Vay canına, bu ülkede neler oluyor sayın seyirciler.
“Leman Sam, geçen yıl Kurban Bayramı'nda, sosyal medya üzerinden, "Benim için IŞİD ile bıçağını masum bir hayvanın boğazına dayayan aynı duygudadır. IŞİD beni şaşırtmıyor" şeklinde bir mesaj paylaştı. Bu paylaşımı sebebiyle Leman Sam hakkında 'halkın bir kesiminin benimsediği dini değerleri alenen aşağılama' suçundan 1 yıla kadar hapis cezası istemiyle dava açıldı. Sam, geçtiğimiz temmuz ayının ilk yarısında hakkında açılan bu davadan beraat etti.
Mahkeme, karar metninde kurbanın ibadet değil, bir gelenek olduğunu vurguladı. Kurbanın tarihin ilk dönemlerinden bu yana çeşitli toplumlar tarafından kullanıldığını hatırlatan mahkeme, kurban hakkında 'dini yaşam tarzları içerisinde yer edinmiş gelenektir' nitelemesini yaptı. Karar metninde şu ifade eyer aldı: "Dolayısıyla kurban geleneğinin bir dini değer olarak nitelendirilmesi mümkün değildir.

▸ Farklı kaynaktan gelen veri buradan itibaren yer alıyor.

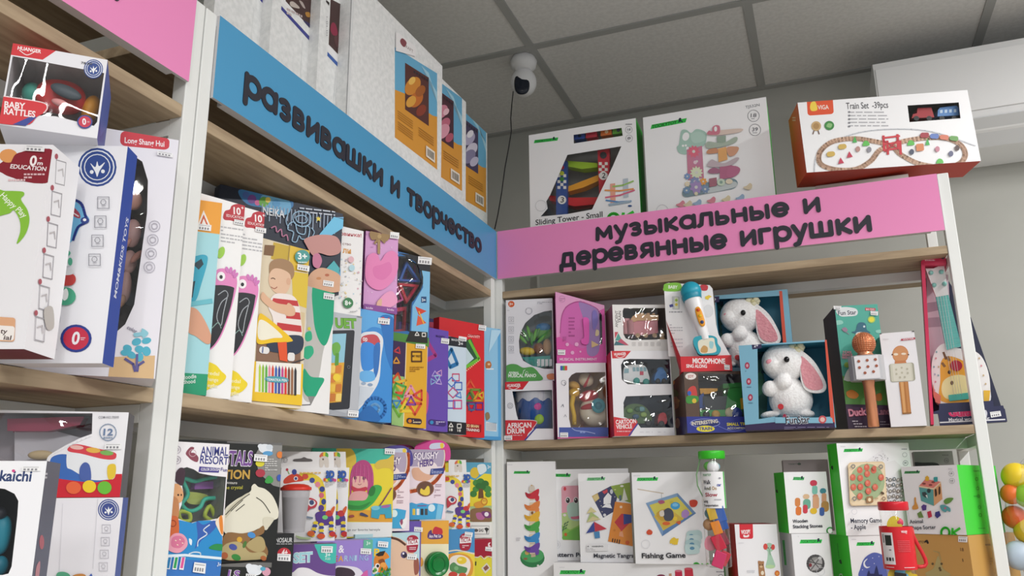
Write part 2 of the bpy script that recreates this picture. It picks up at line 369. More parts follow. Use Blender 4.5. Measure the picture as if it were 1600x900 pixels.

Bu nedenle, Emine Leman Şenkan hakkındaki suçlama oluşmadığı için beraatine karar verilmiştir.””
Haberdeki eksik ayrıntı şu:
Mahkeme, bu kararını alırken, akademisyen veya devletin dinsel görevlisi birilerini bilirkişi olarak kullandı mı?
Ya da başka deyişle:
Bir hukuki kurum, bir dini olgu hakkında karar verme hakkına ve/ya yetkisine sahip midir? Yani, Türkiye’de.
Bu karar bozulmamışsa, bir içtihat oldu. Yani bundan böyle bu yönde karar alınmak durumunda. Tabii, yine hakimin kişisel kararı da önemli ama bilgili bir avukat, bu konuyu kullanır.
Bir de şunlar var:
Ezan da, oruç da, hac da, sonradan yaratılmış geleneklerdir: Kitap indiği ilk günden beridir var olan şeyler değillerdir yani. Hepsinin ilk kez ne zaman eylendiği tarihte yazılıdır. Dolayısıyla, tümü sonradan oluşmuş gelenek sayılabilir bu bakış açısıyla.
Daha derine girmeyelim, bir tarafımıza kaçabilir. Belki kaçmıştır bile.